> _Set exercise_
Beginning with the first line of the data below, reproduce every line unchanged, ending with the line that holds "from mathutils import Vector, Matrix, noise".

> _Given data_
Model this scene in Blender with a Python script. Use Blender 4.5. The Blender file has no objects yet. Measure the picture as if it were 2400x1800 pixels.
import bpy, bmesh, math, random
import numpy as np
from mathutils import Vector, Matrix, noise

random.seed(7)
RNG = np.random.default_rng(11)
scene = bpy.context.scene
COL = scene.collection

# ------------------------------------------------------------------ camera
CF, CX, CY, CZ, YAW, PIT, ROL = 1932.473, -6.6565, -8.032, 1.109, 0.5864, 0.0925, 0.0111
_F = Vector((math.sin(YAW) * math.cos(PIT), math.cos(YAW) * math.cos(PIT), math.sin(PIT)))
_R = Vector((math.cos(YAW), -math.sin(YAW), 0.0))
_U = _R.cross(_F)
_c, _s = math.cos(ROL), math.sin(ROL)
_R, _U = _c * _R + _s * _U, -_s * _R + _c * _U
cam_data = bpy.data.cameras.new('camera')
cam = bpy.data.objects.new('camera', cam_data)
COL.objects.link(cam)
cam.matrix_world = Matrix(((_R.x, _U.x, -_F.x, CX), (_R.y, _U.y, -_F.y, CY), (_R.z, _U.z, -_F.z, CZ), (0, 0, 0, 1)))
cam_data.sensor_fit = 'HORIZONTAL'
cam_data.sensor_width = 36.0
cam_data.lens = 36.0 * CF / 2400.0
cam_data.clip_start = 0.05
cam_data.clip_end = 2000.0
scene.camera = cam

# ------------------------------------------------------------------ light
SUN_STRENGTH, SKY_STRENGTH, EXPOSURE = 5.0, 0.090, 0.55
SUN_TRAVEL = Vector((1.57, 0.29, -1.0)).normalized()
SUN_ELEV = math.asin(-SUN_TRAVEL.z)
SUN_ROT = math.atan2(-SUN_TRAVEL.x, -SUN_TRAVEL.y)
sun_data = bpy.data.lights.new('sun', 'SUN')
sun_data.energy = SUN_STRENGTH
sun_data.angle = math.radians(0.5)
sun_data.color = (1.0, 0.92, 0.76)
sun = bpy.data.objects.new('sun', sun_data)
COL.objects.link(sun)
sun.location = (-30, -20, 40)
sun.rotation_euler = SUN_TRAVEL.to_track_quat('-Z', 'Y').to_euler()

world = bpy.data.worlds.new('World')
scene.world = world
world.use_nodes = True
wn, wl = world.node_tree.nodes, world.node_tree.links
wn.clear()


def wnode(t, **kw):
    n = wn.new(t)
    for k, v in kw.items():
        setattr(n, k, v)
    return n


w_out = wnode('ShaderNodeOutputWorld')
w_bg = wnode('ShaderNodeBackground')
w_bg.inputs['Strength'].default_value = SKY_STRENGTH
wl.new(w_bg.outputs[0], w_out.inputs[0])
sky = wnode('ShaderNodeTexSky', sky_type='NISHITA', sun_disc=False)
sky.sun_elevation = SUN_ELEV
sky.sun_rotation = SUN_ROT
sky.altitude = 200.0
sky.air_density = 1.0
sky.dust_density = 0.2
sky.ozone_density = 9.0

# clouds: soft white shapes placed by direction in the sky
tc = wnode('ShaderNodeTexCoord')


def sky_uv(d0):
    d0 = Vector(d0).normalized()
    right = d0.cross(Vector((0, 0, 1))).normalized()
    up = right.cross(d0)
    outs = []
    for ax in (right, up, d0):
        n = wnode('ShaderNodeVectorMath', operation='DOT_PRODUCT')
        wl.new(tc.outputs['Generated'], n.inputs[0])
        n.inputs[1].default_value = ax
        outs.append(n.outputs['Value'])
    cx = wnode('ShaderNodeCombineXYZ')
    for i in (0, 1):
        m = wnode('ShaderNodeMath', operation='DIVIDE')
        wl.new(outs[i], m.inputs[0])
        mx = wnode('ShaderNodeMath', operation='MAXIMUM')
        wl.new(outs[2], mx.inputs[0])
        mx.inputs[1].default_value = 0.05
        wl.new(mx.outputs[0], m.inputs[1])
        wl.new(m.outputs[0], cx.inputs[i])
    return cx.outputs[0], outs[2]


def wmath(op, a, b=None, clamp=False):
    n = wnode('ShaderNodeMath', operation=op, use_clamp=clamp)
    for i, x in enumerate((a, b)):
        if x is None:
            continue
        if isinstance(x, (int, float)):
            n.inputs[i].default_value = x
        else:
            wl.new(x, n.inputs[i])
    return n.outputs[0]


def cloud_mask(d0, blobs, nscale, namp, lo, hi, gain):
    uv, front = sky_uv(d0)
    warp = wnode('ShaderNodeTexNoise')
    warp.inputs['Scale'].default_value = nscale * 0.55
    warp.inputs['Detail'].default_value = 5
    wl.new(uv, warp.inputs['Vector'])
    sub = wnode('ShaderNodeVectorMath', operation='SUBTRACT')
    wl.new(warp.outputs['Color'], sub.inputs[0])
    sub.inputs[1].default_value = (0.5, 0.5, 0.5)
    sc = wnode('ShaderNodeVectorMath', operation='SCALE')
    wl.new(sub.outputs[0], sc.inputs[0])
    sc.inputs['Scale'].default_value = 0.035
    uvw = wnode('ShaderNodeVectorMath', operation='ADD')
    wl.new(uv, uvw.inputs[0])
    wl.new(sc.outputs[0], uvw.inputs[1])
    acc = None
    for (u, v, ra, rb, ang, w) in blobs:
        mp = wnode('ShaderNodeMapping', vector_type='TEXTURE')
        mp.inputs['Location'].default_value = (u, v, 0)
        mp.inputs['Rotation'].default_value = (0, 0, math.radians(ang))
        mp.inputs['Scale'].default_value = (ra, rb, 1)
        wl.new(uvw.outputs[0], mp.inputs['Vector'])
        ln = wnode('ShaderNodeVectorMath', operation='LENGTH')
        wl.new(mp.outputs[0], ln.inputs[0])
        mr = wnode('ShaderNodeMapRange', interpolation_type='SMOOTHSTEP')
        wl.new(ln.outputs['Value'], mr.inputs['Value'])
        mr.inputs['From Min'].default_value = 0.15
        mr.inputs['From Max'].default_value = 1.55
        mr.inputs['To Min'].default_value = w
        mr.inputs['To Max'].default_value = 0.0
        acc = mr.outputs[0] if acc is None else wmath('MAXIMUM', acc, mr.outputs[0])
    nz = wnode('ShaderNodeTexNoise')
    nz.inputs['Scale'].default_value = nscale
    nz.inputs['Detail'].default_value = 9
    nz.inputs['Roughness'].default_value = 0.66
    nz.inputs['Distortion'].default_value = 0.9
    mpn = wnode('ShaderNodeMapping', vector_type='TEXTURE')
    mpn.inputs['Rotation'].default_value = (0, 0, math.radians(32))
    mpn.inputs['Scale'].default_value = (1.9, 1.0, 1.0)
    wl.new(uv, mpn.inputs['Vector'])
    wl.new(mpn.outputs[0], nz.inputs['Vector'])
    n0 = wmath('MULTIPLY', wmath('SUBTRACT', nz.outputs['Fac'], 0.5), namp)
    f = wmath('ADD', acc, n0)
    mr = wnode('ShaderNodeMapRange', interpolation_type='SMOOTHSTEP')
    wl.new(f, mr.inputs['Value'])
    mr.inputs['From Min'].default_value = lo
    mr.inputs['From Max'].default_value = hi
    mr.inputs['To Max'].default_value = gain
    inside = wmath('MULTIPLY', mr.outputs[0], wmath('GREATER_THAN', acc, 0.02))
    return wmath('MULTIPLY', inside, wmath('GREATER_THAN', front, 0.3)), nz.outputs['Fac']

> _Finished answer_
Model this scene in Blender with a Python script. Use Blender 4.5. The Blender file has no objects yet. Measure the picture as if it were 2400x1800 pixels.
import bpy, bmesh, math, random
import numpy as np
from mathutils import Vector, Matrix, noise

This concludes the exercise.